• [Written exercise]: Transcribe only the lines of the listing below from the one holding "0.05))], 0.75, 0.3)" through the one holding "0.06))], 0.5, 0.4)", inclusive, without any change.

• [Recorded information]:
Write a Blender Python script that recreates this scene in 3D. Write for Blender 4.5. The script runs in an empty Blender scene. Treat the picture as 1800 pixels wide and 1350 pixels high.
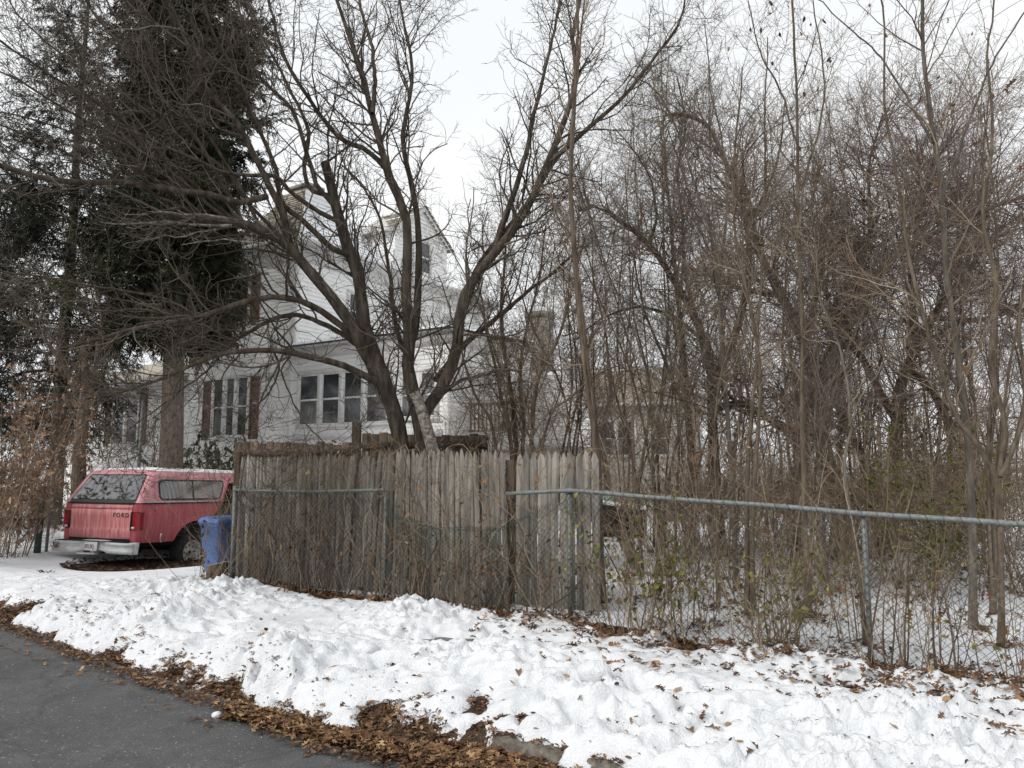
import bpy, math, random
import numpy as np
from mathutils import Vector, Matrix

random.seed(7)
RNG = np.random.default_rng(11)
scene = bpy.context.scene
COL = scene.collection
PI = math.pi

# ------------------------------------------------------------------ camera
EYE = 1.65
FPX = 1300.0
PITCH = math.atan(145.0 / FPX)
CP, SP = math.cos(PITCH), math.sin(PITCH)
cam_d = bpy.data.cameras.new("camera")
cam_d.sensor_width = 36.0
cam_d.lens = 36.0 * FPX / 1800.0
cam_d.clip_start = 0.05
cam_d.clip_end = 2000
cam = bpy.data.objects.new("camera", cam_d)
cam.location = (0, 0, EYE)
cam.rotation_euler = (PI / 2 + PITCH, 0, 0)
COL.objects.link(cam)
scene.camera = cam


def ray(px, py):
    cx = (px - 900.0) / FPX
    cy = (675.0 - py) / FPX
    return np.array([cx, CP - cy * SP, SP + cy * CP])


def P(px, py, Y):
    """world point at depth Y that is seen in direction (px, py)"""
    d = ray(px, py)
    return np.array([0, 0, EYE]) + d * (Y / d[1])


def G(px, py, z=0.0):
    d = ray(px, py)
    return np.array([0, 0, EYE]) + d * ((z - EYE) / d[2])


# ------------------------------------------------------------------ materials
def _nodes(name):
    m = bpy.data.materials.new(name)
    m.use_nodes = True
    nt = m.node_tree
    b = nt.nodes["Principled BSDF"]
    return m, nt, b


def N(nt, typ, **kw):
    n = nt.nodes.new(typ)
    for k, v in kw.items():
        if k.startswith("i_"):
            n.inputs[k[2:].replace("_", " ")].default_value = v
        else:
            setattr(n, k, v)
    return n


def ramp(nt, fac, stops):
    r = nt.nodes.new("ShaderNodeValToRGB")
    el = r.color_ramp.elements
    while len(el) < len(stops):
        el.new(0.5)
    for e, (p, c) in zip(el, stops):
        e.position = p
        e.color = (c[0], c[1], c[2], 1)
    nt.links.new(fac, r.inputs["Fac"])
    return r


def noise(nt, scale, detail=4, rough=0.6, vec=None, stretch=None):
    tc = nt.nodes.new("ShaderNodeTexCoord")
    src = tc.outputs["Object"]
    if stretch:
        mp = nt.nodes.new("ShaderNodeMapping")
        mp.inputs["Scale"].default_value = stretch
        nt.links.new(src, mp.inputs["Vector"])
        src = mp.outputs["Vector"]
    n = nt.nodes.new("ShaderNodeTexNoise")
    n.inputs["Scale"].default_value = scale
    n.inputs["Detail"].default_value = detail
    n.inputs["Roughness"].default_value = rough
    nt.links.new(src, n.inputs["Vector"])
    return n.outputs["Fac"]


def mixc(nt, fac, a, b, blend="MIX"):
    m = nt.nodes.new("ShaderNodeMix")
    m.data_type = "RGBA"
    m.blend_type = blend
    for sock, v in ((m.inputs[0], fac), (m.inputs[6], a), (m.inputs[7], b)):
        if isinstance(v, (int, float)):
            sock.default_value = v
        elif isinstance(v, tuple):
            sock.default_value = (v[0], v[1], v[2], 1)
        else:
            nt.links.new(v, sock)
    return m.outputs[2]


def bump(nt, b, h, strength=0.4, dist=0.02):
    bp = nt.nodes.new("ShaderNodeBump")
    bp.inputs["Strength"].default_value = strength
    bp.inputs["Distance"].default_value = dist
    nt.links.new(h, bp.inputs["Height"])
    nt.links.new(bp.outputs["Normal"], b.inputs["Normal"])


def attr(nt, name="tint"):
    a = nt.nodes.new("ShaderNodeAttribute")
    a.attribute_name = name
    return a.outputs["Fac"]


MATS = {}


def mat_noise(name, stops, scale=6, detail=5, rough=0.8, stretch=None, bumps=None, tint=False, spec=0.25, nrough=0.6):
    """two- or more-stop noise material, optionally multiplied by the mesh's tint attribute"""
    m, nt, b = _nodes(name)
    f = noise(nt, scale, detail, nrough, stretch=stretch)
    c = ramp(nt, f, stops).outputs["Color"]
    if tint:
        t = attr(nt)
        r = ramp(nt, t, [(0.0, (0.55, 0.55, 0.55)), (1.0, (1.35, 1.3, 1.25))])
        c = mixc(nt, 1.0, c, r.outputs["Color"], "MULTIPLY")
    nt.links.new(c, b.inputs["Base Color"])
    b.inputs["Roughness"].default_value = rough
    b.inputs["Specular IOR Level"].default_value = spec
    if bumps:
        bump(nt, b, f, bumps[0], bumps[1])
    MATS[name] = m
    return m


def mat_tint(name, stops, rough=0.85, spec=0.2, trans=0.0):
    """colour chosen along a ramp by the mesh's tint attribute (leaves, needles, twigs)"""
    m, nt, b = _nodes(name)
    c = ramp(nt, attr(nt), stops).outputs["Color"]
    f = noise(nt, 30, 3)
    c = mixc(nt, 0.35, c, ramp(nt, f, [(0.3, (0.35, 0.35, 0.35)), (0.7, (1, 1, 1))]).outputs["Color"], "MULTIPLY")
    nt.links.new(c, b.inputs["Base Color"])
    b.inputs["Roughness"].default_value = rough
    b.inputs["Specular IOR Level"].default_value = spec
    MATS[name] = m
    return m


def mat_plain(name, col, rough=0.6, metal=0.0, spec=0.4, var=0.12, scale=12):
    m, nt, b = _nodes(name)
    f = noise(nt, scale, 5)
    lo = tuple(x * (1 - var * 2) for x in col)
    hi = tuple(min(1, x * (1 + var)) for x in col)
    nt.links.new(ramp(nt, f, [(0.3, lo), (0.7, hi)]).outputs["Color"], b.inputs["Base Color"])
    b.inputs["Roughness"].default_value = rough
    b.inputs["Metallic"].default_value = metal
    b.inputs["Specular IOR Level"].default_value = spec
    MATS[name] = m
    return m


# bark and twigs
mat_noise("bark_dark", [(0.25, (0.028, 0.022, 0.017)), (0.5, (0.09, 0.072, 0.056)), (0.8, (0.21, 0.178, 0.145))], 14, 8, 0.95, (1, 1, 0.22), (0.9, 0.03), spec=0.1)
mat_noise("bark_grey", [(0.3, (0.06, 0.052, 0.043)), (0.55, (0.15, 0.13, 0.107)), (0.8, (0.27, 0.243, 0.207))], 16, 8, 0.95, (1, 1, 0.25), (0.8, 0.02), spec=0.1)
mat_noise("bark_brown", [(0.3, (0.062, 0.047, 0.035)), (0.55, (0.15, 0.117, 0.088)), (0.8, (0.265, 0.213, 0.165))], 18, 8, 0.95, (1, 1, 0.25), (0.8, 0.02), spec=0.1)
mat_noise("bark_birchy", [(0.35, (0.08, 0.065, 0.05)), (0.5, (0.22, 0.195, 0.165)), (0.7, (0.44, 0.41, 0.37))], 20, 8, 0.95, (1, 1, 1), (0.8, 0.02), spec=0.1)
mat_noise("bark_spruce", [(0.3, (0.08, 0.06, 0.048)), (0.55, (0.19, 0.15, 0.125)), (0.8, (0.3, 0.25, 0.21))], 20, 8, 0.95, (1, 1, 0.4), (0.9, 0.03), spec=0.1)
mat_tint("twig_grey", [(0, (0.09, 0.073, 0.059)), (0.6, (0.215, 0.18, 0.146)), (1, (0.36, 0.312, 0.258))])
mat_tint("twig_main", [(0, (0.05, 0.04, 0.032)), (0.6, (0.125, 0.102, 0.082)), (1, (0.24, 0.205, 0.168))])
mat_tint("twig_dark", [(0, (0.05, 0.041, 0.035)), (0.6, (0.145, 0.118, 0.098)), (1, (0.25, 0.212, 0.18))])
mat_tint("twig_brown", [(0, (0.11, 0.078, 0.054)), (0.6, (0.27, 0.205, 0.145)), (1, (0.43, 0.345, 0.26))])
mat_tint("twig_red", [(0, (0.09, 0.063, 0.054)), (0.6, (0.225, 0.168, 0.14)), (1, (0.36, 0.285, 0.24))])
mat_tint("twig_tan", [(0, (0.14, 0.098, 0.062)), (0.6, (0.31, 0.235, 0.155)), (1, (0.46, 0.37, 0.26))])
mat_tint("leaf_brown", [(0, (0.045, 0.022, 0.013)), (0.35, (0.115, 0.058, 0.03)), (0.7, (0.24, 0.13, 0.06)), (1, (0.46, 0.31, 0.16))], 0.7, 0.3)
mat_tint("leaf_tan", [(0, (0.09, 0.05, 0.03)), (0.5, (0.30, 0.18, 0.11)), (1, (0.52, 0.37, 0.25))], 0.7, 0.3)
mat_tint("grit", [(0, (0.10, 0.098, 0.095)), (0.7, (0.26, 0.255, 0.245)), (1, (0.6, 0.59, 0.57))])
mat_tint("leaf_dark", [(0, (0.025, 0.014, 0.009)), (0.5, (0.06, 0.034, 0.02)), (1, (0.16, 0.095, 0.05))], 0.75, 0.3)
mat_tint("leaf_green", [(0, (0.05, 0.055, 0.018)), (0.5, (0.13, 0.13, 0.035)), (1, (0.27, 0.24, 0.06))], 0.6, 0.3)
mat_tint("leaf_evergreen", [(0, (0.012, 0.025, 0.012)), (0.5, (0.035, 0.065, 0.025)), (1, (0.1, 0.14, 0.06))], 0.5, 0.4)
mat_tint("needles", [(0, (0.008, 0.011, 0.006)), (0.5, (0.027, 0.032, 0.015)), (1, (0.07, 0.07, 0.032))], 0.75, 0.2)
mat_tint("needles_grey", [(0, (0.012, 0.014, 0.011)), (0.5, (0.035, 0.037, 0.027)), (1, (0.085, 0.08, 0.06))], 0.75, 0.2)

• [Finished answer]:
mat_tint("leaf_dark", [(0, (0.025, 0.014, 0.009)), (0.5, (0.06, 0.034, 0.02)), (1, (0.16, 0.095, 0.05))], 0.75, 0.3)
mat_tint("leaf_green", [(0, (0.05, 0.055, 0.018)), (0.5, (0.13, 0.13, 0.035)), (1, (0.27, 0.24, 0.06))], 0.6, 0.3)
mat_tint("leaf_evergreen", [(0, (0.012, 0.025, 0.012)), (0.5, (0.035, 0.065, 0.025)), (1, (0.1, 0.14, 0.06))], 0.5, 0.4)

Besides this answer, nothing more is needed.